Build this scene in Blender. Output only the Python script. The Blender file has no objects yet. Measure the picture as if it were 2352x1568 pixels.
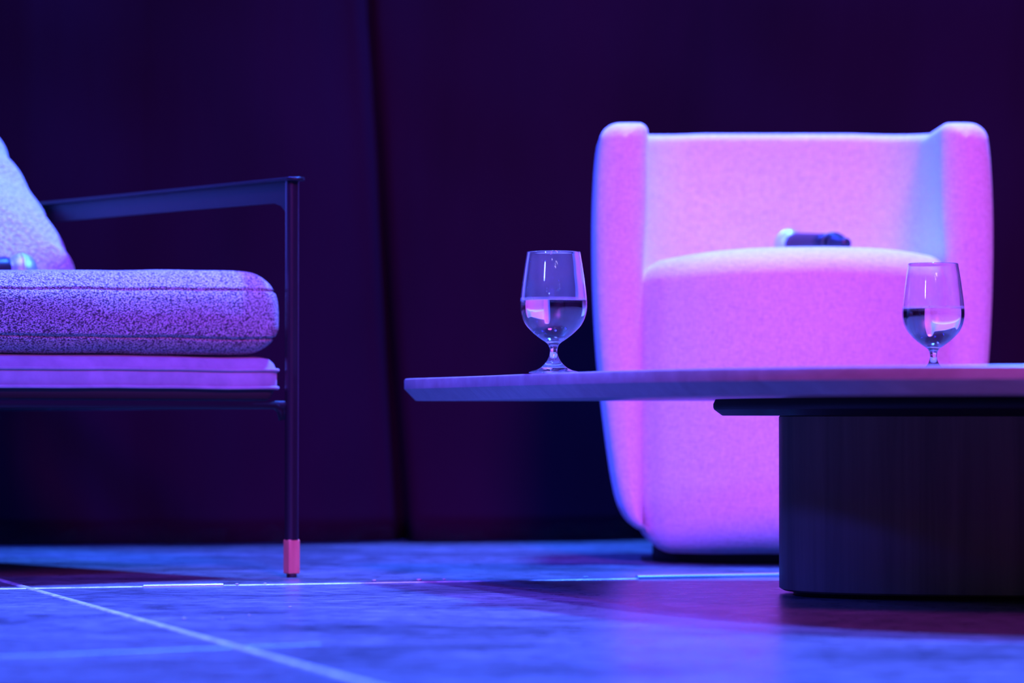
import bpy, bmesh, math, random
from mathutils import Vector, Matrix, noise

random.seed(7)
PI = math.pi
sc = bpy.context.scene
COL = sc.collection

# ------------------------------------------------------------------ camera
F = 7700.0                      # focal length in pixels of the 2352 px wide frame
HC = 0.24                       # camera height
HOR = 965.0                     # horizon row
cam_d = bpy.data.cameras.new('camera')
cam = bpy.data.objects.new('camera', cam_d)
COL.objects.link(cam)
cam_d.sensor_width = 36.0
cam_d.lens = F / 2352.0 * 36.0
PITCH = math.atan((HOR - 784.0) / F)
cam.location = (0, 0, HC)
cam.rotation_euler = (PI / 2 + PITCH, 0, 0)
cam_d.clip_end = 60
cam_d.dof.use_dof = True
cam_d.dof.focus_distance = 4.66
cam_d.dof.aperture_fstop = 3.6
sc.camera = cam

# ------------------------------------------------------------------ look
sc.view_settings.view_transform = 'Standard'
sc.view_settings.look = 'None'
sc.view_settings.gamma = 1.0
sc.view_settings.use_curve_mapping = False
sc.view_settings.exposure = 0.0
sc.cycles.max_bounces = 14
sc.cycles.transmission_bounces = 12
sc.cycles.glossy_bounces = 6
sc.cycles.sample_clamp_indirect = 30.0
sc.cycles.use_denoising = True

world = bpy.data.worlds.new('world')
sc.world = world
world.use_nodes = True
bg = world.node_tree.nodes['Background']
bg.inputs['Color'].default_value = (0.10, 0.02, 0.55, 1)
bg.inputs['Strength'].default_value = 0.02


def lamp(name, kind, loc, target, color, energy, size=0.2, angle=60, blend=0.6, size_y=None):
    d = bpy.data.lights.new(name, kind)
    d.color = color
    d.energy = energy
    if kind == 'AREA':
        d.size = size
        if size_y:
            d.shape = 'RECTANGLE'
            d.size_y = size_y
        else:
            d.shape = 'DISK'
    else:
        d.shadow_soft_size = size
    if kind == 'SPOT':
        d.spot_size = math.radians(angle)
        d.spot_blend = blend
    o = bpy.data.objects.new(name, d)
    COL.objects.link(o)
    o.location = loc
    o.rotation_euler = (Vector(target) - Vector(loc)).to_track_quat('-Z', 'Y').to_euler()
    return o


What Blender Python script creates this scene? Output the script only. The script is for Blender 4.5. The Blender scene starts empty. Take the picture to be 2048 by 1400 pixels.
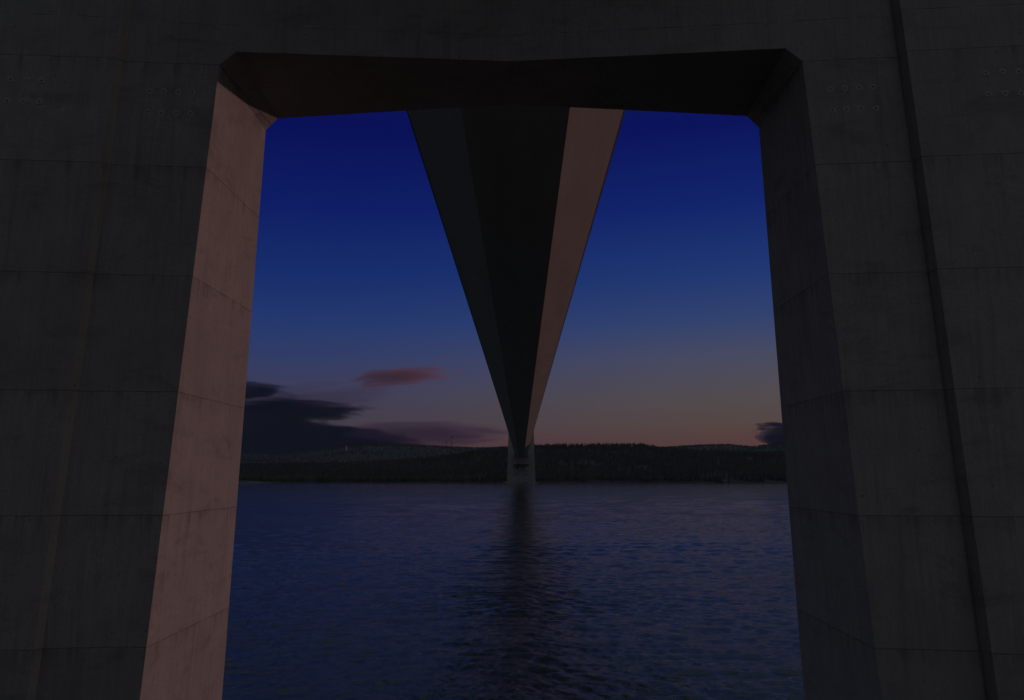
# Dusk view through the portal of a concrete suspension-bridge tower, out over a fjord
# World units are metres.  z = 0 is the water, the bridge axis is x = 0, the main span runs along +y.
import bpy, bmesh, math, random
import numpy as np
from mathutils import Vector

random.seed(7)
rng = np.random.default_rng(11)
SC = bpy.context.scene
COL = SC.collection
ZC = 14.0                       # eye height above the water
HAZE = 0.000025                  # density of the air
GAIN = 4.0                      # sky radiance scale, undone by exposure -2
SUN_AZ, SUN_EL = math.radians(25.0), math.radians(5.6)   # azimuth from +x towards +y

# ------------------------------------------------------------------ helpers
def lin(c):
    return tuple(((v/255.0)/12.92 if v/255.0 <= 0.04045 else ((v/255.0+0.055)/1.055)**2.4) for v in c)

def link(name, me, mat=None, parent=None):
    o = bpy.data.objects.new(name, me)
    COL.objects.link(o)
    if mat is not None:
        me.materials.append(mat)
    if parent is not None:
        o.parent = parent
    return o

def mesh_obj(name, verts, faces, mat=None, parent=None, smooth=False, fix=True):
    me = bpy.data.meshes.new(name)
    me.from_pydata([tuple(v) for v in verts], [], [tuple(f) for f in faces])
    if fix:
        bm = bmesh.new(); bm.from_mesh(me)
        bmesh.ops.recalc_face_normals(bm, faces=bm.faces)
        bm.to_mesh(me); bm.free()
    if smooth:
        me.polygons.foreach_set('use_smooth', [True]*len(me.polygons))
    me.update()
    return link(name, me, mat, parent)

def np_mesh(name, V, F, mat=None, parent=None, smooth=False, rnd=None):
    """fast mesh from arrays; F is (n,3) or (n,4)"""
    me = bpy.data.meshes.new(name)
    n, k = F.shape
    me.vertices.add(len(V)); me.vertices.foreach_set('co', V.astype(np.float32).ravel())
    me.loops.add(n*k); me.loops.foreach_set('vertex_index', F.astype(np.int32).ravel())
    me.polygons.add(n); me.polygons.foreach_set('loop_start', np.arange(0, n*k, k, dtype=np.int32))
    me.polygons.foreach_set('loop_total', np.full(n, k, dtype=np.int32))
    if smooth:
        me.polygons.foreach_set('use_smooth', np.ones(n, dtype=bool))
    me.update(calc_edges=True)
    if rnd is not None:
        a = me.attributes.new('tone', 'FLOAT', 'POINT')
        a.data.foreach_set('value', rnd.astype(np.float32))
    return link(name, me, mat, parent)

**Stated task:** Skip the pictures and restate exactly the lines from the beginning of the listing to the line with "sc.camera = cam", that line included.

**Solved problem:**
Build this scene in Blender. Output only the Python script. The Blender file has no objects yet. Measure the picture as if it were 2352x1568 pixels.
import bpy, bmesh, math, random
from mathutils import Vector, Matrix, noise

random.seed(7)
PI = math.pi
sc = bpy.context.scene
COL = sc.collection

# ------------------------------------------------------------------ camera
F = 7700.0                      # focal length in pixels of the 2352 px wide frame
HC = 0.24                       # camera height
HOR = 965.0                     # horizon row
cam_d = bpy.data.cameras.new('camera')
cam = bpy.data.objects.new('camera', cam_d)
COL.objects.link(cam)
cam_d.sensor_width = 36.0
cam_d.lens = F / 2352.0 * 36.0
PITCH = math.atan((HOR - 784.0) / F)
cam.location = (0, 0, HC)
cam.rotation_euler = (PI / 2 + PITCH, 0, 0)
cam_d.clip_end = 60
cam_d.dof.use_dof = True
cam_d.dof.focus_distance = 4.66
cam_d.dof.aperture_fstop = 3.6
sc.camera = cam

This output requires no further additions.